The London film festival has just celebrated its 50th year. The Edinburgh international film festival was 60 this summer. Venice turned 63. Cannes is 60 in May. The film festival regulation body, FIAPF (Fédération Internationale des Associations de Producteurs de Film), reckons there are 700 of them in total; the New York Times claims over 1,000. The number of festivals has rocketed in the last decade.
Venice, Edinburgh, Cannes and London are right to celebrate their longevity. But as the elite of the festival circuit clink champagne glasses, it would be surprising if their smiles weren't a little strained. Despite their glamour and ubiquity, festivals are in crisis. There are just too many of them, and they are too political and colluding.
At least 3,000 films are made each year. Film festivals are the shop windows for such production—visible and glamorous, but also powerless in that they (mostly) only respond to it. Since only around 150 of the 3,000 films are of real artistic merit, the thousand shop windows have to fight tooth and claw to showcase the best. When I was director of Edinburgh, I frequently locked horns with the then director of London. Cannes tends its relationship with Pedro Almodóvar with great care, but if he doesn't win the Palme d'Or soon, might he switch allegiance to Venice? Venice has long been Woody Allen's festival of choice, but might Toronto be making approaches behind the scenes?
To make things worse, FIAPF operates a pointless A-list of the 12 festivals it thinks deserve top ranking: Berlin, Mar Del Plata (Argentina), Cannes, Shanghai, Moscow, Karlovy Vary (Czech Republic), Locarno, Montreal, Venice, San Sebastian, Tokyo and Cairo. The omissions are glaring—no Sundance, London, Rotterdam or Toronto. To qualify, each of the 12 must have a competition section containing at least 14 world premieres. So the A-listers alone have at least 168 slots for new films to fill, which means that in theory all 150 of the good movies get swallowed up.
That the film festival circuit is political with a big "P" isn't surprising. The Italian fascist government meddled with the programming at Venice way back in 1938; the interference led to the founding of Cannes the next year. In 1995 and 1996 a major start-up festival in Prague tried to replace Karlovy Vary (established in 1946 in the province of Bohemia) as the region's main film event, on the grounds that Karlovy Vary was tainted by its past as a showcase for Soviet cinema.

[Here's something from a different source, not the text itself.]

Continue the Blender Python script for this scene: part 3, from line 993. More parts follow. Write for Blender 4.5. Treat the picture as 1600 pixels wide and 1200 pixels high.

Such catfights are exacerbated by the amount of public money at stake. Few film festivals raise more than 20 per cent of their income from box office sales. Most of the funding comes from the public sector or sponsorship. Of the thousand or so festivals, a handful have budgets upwards of £10m, two of Britain's festivals cost over £1m, and the smallest are in the £10,000 bracket. If the average budget is, say, £400,000, then the total cost of the circuit is £400m. (This excludes the cost of trips by PRs, journalists and so on.) Perhaps 40 per cent of this £400,000 comes from the private sector, which leaves £160m from the public purse.
How is this spend justified? The festivals argue that they are net contributors to their local economies, that they raise the profile of their cities and that they develop audiences' taste for non-mainstream films. All true, but in the last decade, the first two reasons—economic and PR—have taken precedence. Film festivals have proliferated because economic development departments and tourist boards understand them.

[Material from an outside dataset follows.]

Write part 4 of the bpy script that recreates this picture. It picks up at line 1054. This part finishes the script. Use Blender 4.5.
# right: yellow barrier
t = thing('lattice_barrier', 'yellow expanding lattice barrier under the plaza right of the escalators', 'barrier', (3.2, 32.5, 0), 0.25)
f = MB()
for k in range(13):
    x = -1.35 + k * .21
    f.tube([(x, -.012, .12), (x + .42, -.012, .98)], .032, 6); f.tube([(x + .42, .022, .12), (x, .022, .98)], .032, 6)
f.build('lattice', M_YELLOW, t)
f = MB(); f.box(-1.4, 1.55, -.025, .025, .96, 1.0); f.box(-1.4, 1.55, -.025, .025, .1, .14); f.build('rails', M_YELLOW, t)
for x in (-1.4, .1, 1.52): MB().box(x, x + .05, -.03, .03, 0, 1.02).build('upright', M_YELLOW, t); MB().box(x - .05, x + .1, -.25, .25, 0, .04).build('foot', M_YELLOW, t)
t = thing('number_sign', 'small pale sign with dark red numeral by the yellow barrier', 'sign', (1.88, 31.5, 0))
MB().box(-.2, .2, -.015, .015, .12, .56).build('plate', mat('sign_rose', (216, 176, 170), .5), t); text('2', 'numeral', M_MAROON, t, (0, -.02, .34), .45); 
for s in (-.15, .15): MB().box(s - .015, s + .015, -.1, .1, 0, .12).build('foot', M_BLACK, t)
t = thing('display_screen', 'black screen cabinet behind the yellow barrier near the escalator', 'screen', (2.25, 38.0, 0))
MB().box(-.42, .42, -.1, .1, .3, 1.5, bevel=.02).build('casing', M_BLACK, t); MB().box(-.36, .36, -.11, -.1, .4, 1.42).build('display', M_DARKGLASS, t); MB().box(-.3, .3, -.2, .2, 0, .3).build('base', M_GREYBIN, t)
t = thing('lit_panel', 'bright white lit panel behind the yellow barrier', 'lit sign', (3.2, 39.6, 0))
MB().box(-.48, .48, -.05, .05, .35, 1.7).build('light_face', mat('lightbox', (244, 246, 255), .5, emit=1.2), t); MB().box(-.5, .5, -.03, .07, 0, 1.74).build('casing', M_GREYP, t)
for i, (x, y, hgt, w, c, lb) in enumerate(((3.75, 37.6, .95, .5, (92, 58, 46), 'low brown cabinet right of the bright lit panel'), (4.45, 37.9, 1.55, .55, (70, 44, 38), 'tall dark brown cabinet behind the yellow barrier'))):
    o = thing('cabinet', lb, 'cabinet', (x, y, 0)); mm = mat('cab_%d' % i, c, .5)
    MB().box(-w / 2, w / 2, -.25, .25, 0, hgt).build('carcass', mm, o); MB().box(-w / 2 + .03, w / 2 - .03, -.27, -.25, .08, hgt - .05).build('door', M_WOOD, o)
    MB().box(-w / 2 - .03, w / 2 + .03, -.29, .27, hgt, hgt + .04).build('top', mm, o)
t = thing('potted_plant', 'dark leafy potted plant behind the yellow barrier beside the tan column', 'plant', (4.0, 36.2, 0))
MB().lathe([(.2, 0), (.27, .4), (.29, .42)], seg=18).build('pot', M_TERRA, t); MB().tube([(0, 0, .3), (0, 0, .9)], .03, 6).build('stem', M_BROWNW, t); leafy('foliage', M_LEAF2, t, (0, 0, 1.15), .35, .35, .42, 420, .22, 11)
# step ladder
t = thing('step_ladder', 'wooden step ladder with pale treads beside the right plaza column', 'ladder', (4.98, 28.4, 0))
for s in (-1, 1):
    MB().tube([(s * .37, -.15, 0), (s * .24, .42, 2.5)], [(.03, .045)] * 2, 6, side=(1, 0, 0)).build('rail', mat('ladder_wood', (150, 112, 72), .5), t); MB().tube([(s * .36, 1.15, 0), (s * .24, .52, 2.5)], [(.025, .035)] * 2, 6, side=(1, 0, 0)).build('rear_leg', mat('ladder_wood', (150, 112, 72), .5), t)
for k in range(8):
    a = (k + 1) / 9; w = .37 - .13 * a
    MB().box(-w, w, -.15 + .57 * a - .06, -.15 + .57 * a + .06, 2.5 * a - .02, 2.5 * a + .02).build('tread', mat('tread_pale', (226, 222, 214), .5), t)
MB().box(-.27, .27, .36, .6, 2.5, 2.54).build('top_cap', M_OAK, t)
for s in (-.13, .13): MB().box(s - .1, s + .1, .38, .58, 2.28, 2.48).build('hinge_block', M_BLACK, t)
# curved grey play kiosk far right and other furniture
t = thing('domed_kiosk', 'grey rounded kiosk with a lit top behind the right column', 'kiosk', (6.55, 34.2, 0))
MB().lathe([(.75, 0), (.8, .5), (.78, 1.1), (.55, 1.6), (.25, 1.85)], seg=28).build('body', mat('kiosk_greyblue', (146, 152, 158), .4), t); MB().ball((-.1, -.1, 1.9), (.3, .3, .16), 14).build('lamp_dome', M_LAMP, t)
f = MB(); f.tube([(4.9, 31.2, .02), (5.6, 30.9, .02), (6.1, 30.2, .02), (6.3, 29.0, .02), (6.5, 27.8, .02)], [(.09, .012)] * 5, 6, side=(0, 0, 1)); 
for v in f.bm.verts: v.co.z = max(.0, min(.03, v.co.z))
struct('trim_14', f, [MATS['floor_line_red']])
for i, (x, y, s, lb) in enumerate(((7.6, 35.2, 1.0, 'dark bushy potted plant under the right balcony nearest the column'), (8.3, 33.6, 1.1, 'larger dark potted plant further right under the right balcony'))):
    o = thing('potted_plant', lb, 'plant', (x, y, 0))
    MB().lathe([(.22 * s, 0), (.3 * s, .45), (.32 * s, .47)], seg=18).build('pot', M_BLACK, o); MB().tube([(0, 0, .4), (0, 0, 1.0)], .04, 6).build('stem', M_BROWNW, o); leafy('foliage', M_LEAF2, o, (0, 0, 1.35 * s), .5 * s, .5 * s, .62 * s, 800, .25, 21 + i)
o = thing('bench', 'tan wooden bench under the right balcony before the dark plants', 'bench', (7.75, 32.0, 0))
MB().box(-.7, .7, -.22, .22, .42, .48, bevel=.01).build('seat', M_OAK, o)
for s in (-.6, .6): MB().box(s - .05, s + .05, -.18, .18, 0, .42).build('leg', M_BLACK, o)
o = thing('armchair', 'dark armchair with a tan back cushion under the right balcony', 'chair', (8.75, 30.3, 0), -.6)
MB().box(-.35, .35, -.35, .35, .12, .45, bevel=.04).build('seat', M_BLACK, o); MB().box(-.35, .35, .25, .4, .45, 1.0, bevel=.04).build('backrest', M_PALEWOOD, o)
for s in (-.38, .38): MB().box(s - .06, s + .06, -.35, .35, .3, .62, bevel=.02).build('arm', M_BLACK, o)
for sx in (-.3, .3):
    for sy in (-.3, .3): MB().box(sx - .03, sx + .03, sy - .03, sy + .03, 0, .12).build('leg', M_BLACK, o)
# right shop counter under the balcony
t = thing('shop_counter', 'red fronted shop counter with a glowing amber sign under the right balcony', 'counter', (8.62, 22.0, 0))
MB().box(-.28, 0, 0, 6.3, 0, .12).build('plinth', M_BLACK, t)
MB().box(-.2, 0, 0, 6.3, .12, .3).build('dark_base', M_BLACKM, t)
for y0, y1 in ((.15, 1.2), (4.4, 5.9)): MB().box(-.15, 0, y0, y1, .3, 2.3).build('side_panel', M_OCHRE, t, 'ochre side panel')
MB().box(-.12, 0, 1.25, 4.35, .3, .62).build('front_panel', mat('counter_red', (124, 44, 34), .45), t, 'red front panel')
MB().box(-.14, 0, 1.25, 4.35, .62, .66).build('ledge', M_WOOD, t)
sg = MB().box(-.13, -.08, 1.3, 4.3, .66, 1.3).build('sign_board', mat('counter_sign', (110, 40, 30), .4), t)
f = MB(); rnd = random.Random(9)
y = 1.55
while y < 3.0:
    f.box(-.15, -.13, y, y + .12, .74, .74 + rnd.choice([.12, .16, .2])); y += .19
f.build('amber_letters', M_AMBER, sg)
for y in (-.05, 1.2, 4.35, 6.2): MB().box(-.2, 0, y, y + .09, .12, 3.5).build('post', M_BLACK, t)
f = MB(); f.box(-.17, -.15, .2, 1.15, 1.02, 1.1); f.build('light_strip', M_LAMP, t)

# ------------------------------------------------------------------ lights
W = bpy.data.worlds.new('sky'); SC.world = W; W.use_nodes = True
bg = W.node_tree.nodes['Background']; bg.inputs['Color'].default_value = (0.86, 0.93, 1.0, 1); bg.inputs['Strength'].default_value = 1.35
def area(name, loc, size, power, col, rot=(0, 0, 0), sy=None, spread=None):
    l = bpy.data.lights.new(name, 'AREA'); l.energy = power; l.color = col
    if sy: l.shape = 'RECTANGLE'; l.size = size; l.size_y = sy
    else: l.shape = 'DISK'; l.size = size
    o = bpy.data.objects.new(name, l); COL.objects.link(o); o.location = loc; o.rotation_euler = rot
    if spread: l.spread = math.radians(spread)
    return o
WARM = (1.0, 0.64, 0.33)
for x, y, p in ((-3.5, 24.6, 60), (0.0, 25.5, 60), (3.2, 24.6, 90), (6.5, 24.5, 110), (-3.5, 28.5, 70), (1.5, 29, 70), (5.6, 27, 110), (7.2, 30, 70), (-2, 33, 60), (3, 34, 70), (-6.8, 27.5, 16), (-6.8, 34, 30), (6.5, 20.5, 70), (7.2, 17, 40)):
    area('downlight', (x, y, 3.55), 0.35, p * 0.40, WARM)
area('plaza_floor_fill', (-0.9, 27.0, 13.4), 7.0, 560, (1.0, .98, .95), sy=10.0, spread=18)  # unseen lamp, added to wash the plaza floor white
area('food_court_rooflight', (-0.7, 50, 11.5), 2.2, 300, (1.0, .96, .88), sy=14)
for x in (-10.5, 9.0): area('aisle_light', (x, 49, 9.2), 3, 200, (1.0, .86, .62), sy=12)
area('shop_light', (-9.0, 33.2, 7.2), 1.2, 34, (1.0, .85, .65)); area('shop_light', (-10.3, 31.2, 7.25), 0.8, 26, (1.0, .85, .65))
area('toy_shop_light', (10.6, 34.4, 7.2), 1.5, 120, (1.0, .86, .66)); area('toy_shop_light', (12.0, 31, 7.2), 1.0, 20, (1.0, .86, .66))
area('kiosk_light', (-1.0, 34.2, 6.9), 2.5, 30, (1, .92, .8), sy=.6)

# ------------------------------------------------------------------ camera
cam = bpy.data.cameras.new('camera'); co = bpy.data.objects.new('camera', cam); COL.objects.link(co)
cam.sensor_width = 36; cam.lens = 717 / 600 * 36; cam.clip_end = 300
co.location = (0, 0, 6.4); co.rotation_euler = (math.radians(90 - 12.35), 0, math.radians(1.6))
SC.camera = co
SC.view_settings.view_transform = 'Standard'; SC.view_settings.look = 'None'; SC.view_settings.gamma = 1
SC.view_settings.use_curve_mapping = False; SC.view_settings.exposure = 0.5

The implications are significant. Festivals grew out of the film society movement of the 1920s. Their original purpose was, in the words of Venice director Marco Müller, to "reveal what the markets hide." I have argued before that the international film industry is boosted, as if by steroids, by Hollywood's massive advertising spend on its own product. The film festival circuit is, then, a counter market, itself boosted by an annual steroid injection of £240m. Piers Handling of the Toronto film festival called this counter-market an "alternative distribution network."
But is this how festivals now operate? When the latest Matrix film premiered at Cannes, as did The Da Vinci Code, it was clear that the festival was spending some of its (public) money to subsidise Hollywood publicity budgets. If that is what is needed to draw the world's media, which will then cover the alternative films on offer, then fine. But festivals are becoming too collusive, and seem to have forgotten their original raison d'être. As well as showing new films, festivals have always had retrospectives, masterclasses, tributes and so on. But why are so many of these about first world directors who are already part of the canon? Another Cocteau season? Another Bergman or Kurosawa retrospective? This conservative programming is the heart of the problem. African filmmakers, or the great Indian directors—with the exception of Satyajit Ray—don't get a look in.
If festivals are to justify their existence, they need to engage with the history of film in the broadest sense, not simply enjoy the glitter of the mainstream. Only then will they reveal what the market hides.